Ever since I wrote
my thesis at university, I've pondered the fine art of software development methodologies. During my last year at the University of Southern Denmark I "shopped around" and followed a myriad of software related courses, e.g. Agile software development, User-centered software development, and other
iterative and
waterfall based software development processes. These development methodologies all have ther merits and flaws, which will be well known to any software developer and the process of merging business processes and software development processes is notoriously difficult, though it is of the utmost importance in order to achieve the best results, business- and softwarewise.
The courses I followed at university were mainly concered with the whole development process(es) from early conceptualization to post-installation maintenance, including GUI-development and Business Intelligence reports.
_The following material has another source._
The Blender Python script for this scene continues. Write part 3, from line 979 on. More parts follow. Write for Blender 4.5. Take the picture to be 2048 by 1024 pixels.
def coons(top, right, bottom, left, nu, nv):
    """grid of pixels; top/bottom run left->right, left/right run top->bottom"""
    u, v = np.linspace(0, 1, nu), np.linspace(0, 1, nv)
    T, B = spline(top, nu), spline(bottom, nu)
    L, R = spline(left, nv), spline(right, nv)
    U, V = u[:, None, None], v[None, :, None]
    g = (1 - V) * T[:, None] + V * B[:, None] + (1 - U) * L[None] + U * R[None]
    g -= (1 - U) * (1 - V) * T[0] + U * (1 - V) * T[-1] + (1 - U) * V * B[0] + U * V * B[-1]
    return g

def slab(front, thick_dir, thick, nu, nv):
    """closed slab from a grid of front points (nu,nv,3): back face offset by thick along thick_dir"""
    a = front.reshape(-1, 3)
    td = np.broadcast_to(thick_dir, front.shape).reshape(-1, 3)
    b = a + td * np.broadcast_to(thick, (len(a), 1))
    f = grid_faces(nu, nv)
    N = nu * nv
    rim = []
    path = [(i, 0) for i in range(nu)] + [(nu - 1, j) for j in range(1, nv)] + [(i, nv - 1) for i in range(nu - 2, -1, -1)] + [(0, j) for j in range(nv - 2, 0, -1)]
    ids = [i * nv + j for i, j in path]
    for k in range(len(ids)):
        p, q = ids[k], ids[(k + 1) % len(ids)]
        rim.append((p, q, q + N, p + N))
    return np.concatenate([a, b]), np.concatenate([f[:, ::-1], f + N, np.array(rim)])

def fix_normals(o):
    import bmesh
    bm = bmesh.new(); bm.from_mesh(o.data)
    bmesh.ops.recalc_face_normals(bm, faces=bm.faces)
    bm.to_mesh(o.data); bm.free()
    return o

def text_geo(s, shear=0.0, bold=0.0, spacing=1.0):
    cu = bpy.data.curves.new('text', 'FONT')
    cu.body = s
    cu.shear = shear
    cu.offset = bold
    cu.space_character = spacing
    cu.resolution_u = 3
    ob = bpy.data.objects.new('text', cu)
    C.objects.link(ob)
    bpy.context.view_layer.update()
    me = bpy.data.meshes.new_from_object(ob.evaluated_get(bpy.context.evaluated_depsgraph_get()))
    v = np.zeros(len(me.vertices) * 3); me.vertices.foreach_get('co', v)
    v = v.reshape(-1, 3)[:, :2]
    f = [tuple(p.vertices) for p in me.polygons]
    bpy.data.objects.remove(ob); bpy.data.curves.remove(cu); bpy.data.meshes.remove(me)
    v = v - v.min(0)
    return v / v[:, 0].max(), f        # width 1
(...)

Therefore when I started developing (or should I say customizing -a point to which I will return later) Dynamics AX for customers, my craze - User-Centered Design - slowly fell to the background. Is customizing an ERP-programme, such as Dynamics AX, merely a question of replicating exsisting business processes, with some optimization, and merging them into a new ERP-application or is the development of an ERP-solution an almost god given chance to take a critical bird's eye view of the whole organization and try to optimize business processes all the way r0und? The latter would seem the obvious answer but this again begs another question, viz.: can business processes be optimized isolated from the software development process, when the software has a central place in today's organizations? No. Of course it cannot.
All to rarely is there any substantial software development theory included in the business development plan for the implementation of a ERP-system. Traditional user-experience studies / examinations are left behind, because the UI is developed for us, as part of the standard application in the Dynamics-series, and it is 'just' (I know I'm a bit hard here - but I'm trying to get my point through) a question of rearranging data-presentation, based on the customer's prior ERP-system or an external system. All too often does the customer say something like 'that's not the way it was in the other system' when confronted with an newer version of, lets say Dynamics AX.
So the big question is: how do we - as software developers and business consultants - merge the two worlds and come-up with a process which will lead to sound business optimization and software development integrity?